Bonita Montero
Bonita Montero

Reputation: 3101

Obtaining a raw pointer through an iterator with C++20

Sometimes I used &*it to get a raw pointer from an iterator. But this doesn't always work when I'm using interator-debugging, consider getting a raw pointer of &*myVec.end(). AFAIK there's a templated C++20 function to get an address from an iterator, but I can't remember it anymore. Can anyone help me ?

Upvotes: 2

Views: 640

Answers (1)

Nicol Bolas
Nicol Bolas

Reputation: 473242

For any iterator i which is a contiguous_iterator, the expression to_address(i) shall result in a pointer to a location in the range of the iterator, or a past-the-end pointer if it is the past-the-end iterator of the range. This can be provided via a specialization of pointer_traits<I> for the iterator type I, but for many iterators, calling operator->() is adequate to the task.

This is only supported for contiguous iterators because... well, it doesn't make much sense otherwise.

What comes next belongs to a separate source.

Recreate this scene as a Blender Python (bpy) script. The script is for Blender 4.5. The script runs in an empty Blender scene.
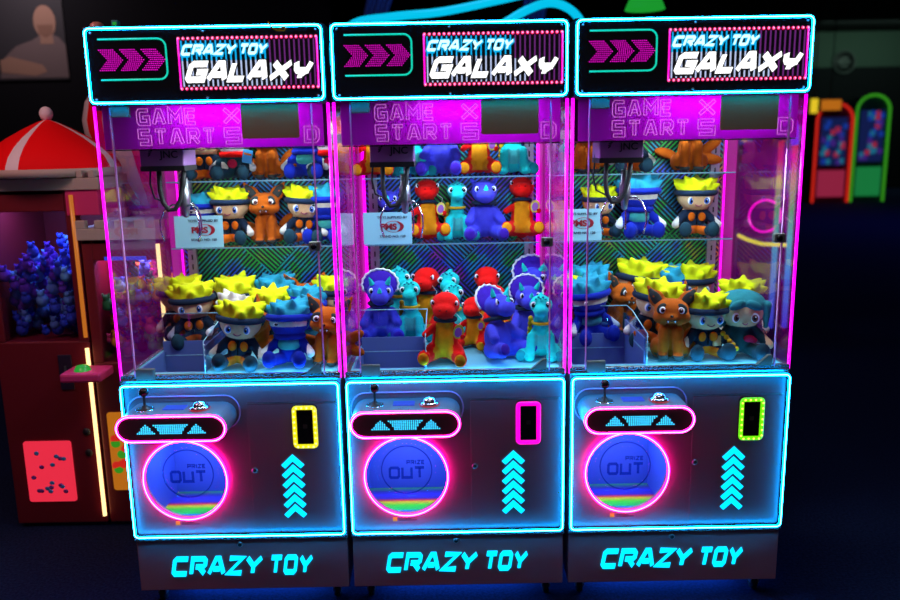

Assuming we're talking about a C++20 iterator that is not a proxy iterator (ie: reference is exactly value_type&), it is possible to get a pointer to the underlying value. But there is no requirement that the end iterator give you a pointer that is in any way meaningful.

This is only meaningful for contiguous iterators, because contiguous iterators have to point to an actual C++ array of value_types. As such, there is a pointer which is a past-the-end pointer to that array. Even if you could extract some kind of pointer from the end iterator of a non-contiguous iterator, it wouldn't be meaningful because non-contiguous iterators don't (necessarily) point to arrays.

So if you're working with a non-contiguous iterator, just use &*i. It won't work on non-dereferenceable iterators, but nothing could work on those, since there's no pointer it could return.